Pub Date: Feb. 24th, 1995
ISBN: 0-312-11907-0
Publisher: Dunne/St. Martin's

A double murder among the people who congregate in San Francisco's Golden Gate Park catches the eye of Inspector Kate Martinelli (A Grave Talent, 1993), especially since the surviving members of the homeless community, headed by a mysterious leader calling himself Brother Erasmus, cremate the first victim, a dog named Theophilus, and try to do the same three weeks later to Theophilus's owner, John. Neither Kate nor her down-to-earth partner, Al Hawkin, can find out much more about John—or, for that matter, about Erasmus, who speaks only in variously responsive quotations from Shakespeare, Gilbert and Sullivan, and the Bible, and is therefore something of a trial in conversation. (Sample exchange at breakfast: ``Omelette or Chinese?'' ``O Jerusalem, Jerusalem, killing the prophets and stoning those who are sent to you.'') Realizing that Erasmus styles himself a Holy Fool, Kate digs for more information on this '60s-style spiritual movement.

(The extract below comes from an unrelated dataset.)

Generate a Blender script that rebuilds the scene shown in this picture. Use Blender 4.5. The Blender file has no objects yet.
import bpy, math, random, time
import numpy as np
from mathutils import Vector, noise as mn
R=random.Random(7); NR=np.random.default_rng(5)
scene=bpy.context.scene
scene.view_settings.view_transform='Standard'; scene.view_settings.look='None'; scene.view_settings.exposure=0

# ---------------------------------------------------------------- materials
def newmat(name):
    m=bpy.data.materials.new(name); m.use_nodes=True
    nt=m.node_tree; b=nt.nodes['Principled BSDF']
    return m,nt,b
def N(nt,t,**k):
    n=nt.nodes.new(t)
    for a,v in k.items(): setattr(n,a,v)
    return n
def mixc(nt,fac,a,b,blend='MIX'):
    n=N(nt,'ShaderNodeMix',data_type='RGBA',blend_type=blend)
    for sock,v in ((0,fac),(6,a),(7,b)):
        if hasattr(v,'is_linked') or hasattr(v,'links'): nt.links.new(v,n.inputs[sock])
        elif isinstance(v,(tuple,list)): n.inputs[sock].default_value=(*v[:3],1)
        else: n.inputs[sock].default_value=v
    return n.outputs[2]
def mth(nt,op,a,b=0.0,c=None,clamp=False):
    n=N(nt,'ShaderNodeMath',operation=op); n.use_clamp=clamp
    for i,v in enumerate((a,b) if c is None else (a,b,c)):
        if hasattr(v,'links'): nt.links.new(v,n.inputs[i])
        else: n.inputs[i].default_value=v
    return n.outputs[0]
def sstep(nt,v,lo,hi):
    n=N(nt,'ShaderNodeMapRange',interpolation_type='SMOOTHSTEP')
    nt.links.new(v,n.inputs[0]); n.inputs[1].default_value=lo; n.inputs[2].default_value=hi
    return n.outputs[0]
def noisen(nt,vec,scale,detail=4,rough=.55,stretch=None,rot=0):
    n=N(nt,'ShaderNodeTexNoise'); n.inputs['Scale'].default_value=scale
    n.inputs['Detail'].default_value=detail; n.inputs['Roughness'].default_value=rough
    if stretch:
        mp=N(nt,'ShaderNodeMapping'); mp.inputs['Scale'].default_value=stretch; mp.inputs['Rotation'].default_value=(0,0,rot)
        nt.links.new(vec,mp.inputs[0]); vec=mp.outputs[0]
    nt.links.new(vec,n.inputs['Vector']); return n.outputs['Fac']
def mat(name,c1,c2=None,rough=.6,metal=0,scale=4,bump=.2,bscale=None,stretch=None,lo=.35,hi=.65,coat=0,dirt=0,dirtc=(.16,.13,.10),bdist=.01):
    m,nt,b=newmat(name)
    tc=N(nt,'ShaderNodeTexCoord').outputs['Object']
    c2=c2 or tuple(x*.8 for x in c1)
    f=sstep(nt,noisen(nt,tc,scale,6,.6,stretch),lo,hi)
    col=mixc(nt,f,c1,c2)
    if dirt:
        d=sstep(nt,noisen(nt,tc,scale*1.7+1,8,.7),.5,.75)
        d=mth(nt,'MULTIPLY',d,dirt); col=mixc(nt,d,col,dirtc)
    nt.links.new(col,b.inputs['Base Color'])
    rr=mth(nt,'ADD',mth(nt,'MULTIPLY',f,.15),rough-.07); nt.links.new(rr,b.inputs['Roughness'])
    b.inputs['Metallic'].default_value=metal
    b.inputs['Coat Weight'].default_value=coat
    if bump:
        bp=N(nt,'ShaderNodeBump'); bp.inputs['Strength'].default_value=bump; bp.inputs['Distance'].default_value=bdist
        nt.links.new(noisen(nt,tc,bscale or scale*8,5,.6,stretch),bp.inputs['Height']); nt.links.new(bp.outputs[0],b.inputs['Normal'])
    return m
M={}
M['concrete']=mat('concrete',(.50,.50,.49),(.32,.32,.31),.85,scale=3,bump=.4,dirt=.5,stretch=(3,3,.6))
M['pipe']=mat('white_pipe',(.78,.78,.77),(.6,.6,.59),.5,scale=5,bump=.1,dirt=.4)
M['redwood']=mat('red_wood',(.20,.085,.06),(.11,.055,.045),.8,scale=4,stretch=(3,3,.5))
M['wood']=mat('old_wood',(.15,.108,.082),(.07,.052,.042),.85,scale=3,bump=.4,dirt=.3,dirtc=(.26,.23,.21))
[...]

Her research brings her unexpectedly up against somebody who knew Erasmus when he had a job, a family, and a voice of his own, but these discoveries still don't explain who killed John or why—a mystery that will be solved only when Kate succeeds in getting Erasmus to talk to her. The effort to break Erasmus down is much more interesting than his final revelations. King's calculated disdain for the received conventions of the detective story, though, only confirms her status as one of the most original talents to emerge in the '90s.